Nevertheless, in contrast to TIGTA’s tiny sample of 36 unrepresentative tax returns, the QSS uses a statistically valid approach to derive its results.  Moreover, the QSS findings undermine Mr. Alban’s contention that the IRS training and certification that VITA tax preparers receive is essentially worthless.  They show that VITA volunteers were trained well enough to achieve roughly a 90 percent accuracy rate when they were being most careful (i.e., when IRS reviewers were present).

So, here’s the bottom line:

We know that the Treasury and taxpayers are hurt by errors on tax returns, including errors in the Earned Income Tax Credit (EITC).  We also know from other IRS research that error rates are especially high among paid tax preparers who are neither certified (they’re not lawyers, CPAs, enrolled agents, or the like) nor affiliated with a national tax preparation firm (they often work alone without supervision):  the IRS’ National Research Project’s statistically valid audit of EITC returns (from which widely cited error rates for the EITC are drawn) found a 49 percent error rate and a 33 percent EITC overpayment rate among the tax returns that these preparers handled.  To improve accuracy and avert billions of dollars in losses, the IRS sought to require commercial preparers to pass a certification test showing basic competence and to stay current with tax law changes through annual continuing education courses.  Mr. Alban brought a lawsuit to block these measures and prevailed, with the courts ruling that the IRS must first get the requisite legal authority from Congress.

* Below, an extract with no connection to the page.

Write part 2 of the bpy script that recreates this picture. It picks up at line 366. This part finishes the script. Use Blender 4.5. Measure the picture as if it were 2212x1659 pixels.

The question now thus is whether Congress should provide such authority.  Mr. Alban emphatically says no.  The IRS National Taxpayer Advocate Nina Olson, however, notes that even hairdressers generally must receive training and certification to engage in their work.  With billions of dollars on the line, is it too much to ask that the IRS ensure that commercial tax preparers have basic competence in the tax rules?